Император был мечтателем, но все же не до тупого упрямства и непрактичности. Риск, на который он пошел, не приняв во внимание опасения советников и начав Западную кампанию, уже принес ему неплохой доход. Золото вандалов, налоги, получаемые с новых провинций, – все это было весьма ощутимым. Оставалось только стабилизировать обстановку в Италии, и можно было передохнуть. В 539 г. Юстиниан сделал варварам тщательно продуманное мирное предложение: «зад» Северной Италии и половина сокровищ Теодориха. Загнанные в угол остготы были склонны его подписать.
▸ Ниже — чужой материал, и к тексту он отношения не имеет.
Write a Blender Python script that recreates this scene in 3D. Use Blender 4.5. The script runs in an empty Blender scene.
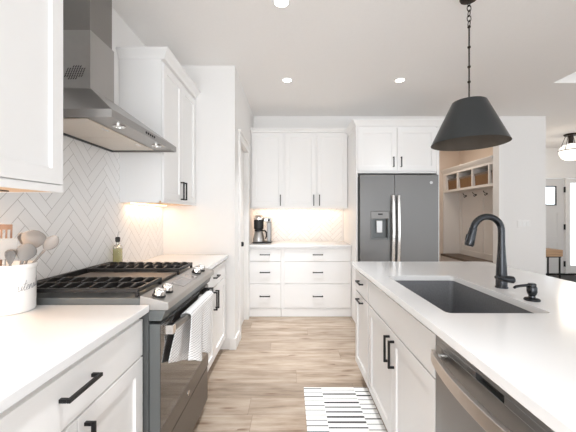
import bpy, bmesh, math, random
from mathutils import Vector, Matrix
random.seed(7)
PI = math.pi
C = bpy.context.scene.collection
sc = bpy.context.scene

# ------------------------------------------------------------------ camera, world, exposure
cam_d = bpy.data.cameras.new('camera'); cam = bpy.data.objects.new('camera', cam_d); C.objects.link(cam)
cam.location = (0, 0, 1.30); cam.rotation_euler = (PI/2, 0, 0)
cam_d.sensor_width = 36; cam_d.lens = 306/576*36
cam_d.shift_x = -2/576; cam_d.shift_y = -1/576
cam_d.clip_start = 0.02
sc.camera = cam
w = bpy.data.worlds.new('world'); sc.world = w; w.use_nodes = True
bg = w.node_tree.nodes['Background']; bg.inputs[0].default_value = (0.90, 0.95, 1.0, 1); bg.inputs[1].default_value = 1.45
sc.view_settings.view_transform = 'Standard'; sc.view_settings.look = 'None'
sc.view_settings.gamma = 1; sc.view_settings.use_curve_mapping = False
sc.cycles.max_bounces = 16; sc.cycles.diffuse_bounces = 12
sc.view_settings.exposure = 0.78

def area(name, loc, size, power, rot=(0, 0, 0), color=(1, 1, 1), sy=None, spread=None):
    l = bpy.data.lights.new(name, 'AREA'); l.energy = power; l.color = color; l.size = size
    if sy: l.shape = 'RECTANGLE'; l.size_y = sy
    if spread: l.spread = spread
    o = bpy.data.objects.new(name, l); o.location = loc; o.rotation_euler = rot; C.objects.link(o); return o

# added fill lamps standing in for window daylight, behind and right of camera
area('fill_light_rear', (-0.2, -2.08, 1.15), 1.95, 50, (PI/2, 0, 0), (.94, .97, 1), 2.0)
area('fill_light_right', (7.24, 0.8, 1.4), 4.5, 12, (PI/2, 0, PI/2), (.94, .97, 1), 2.0)
area('mudroom_fill', (2.5, 5.3, 2.72), .5, 5, (0, 0, 0), (1, .90, .78))  # added fill lamp to brighten the mudroom, without a fixture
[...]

Вероятнее всего, они бы так и сделали, если бы Велизарий, уверенный, что до полной победы остался всего один шаг, не воспользовался затянувшимися переговорами, чтобы захватить Равенну. Пиррова победа – слишком многое оказалось потерянным. Неудивительно, что мирное предложение Юстиниана сразу отвергли. Остготы снова взялись за оружие, и конфликт продолжился. Что касается Велизария, его звезда оказалась близка к закату. Он был отозван в Константинополь, где хозяин встретил его с большой холодностью. Военачальнику позволили выставить в сенате захваченные в Равенне богатства, но отказали в возможности «пустить пыль в глаза» на ипподроме. Поклонникам генерала это показалось черной неблагодарностью, но Юстиниан, думавший обо всей империи, а не только о Западном фронте, видел лучше, чем кто-либо другой, какая возможность упущена из-за своеволия Велизария.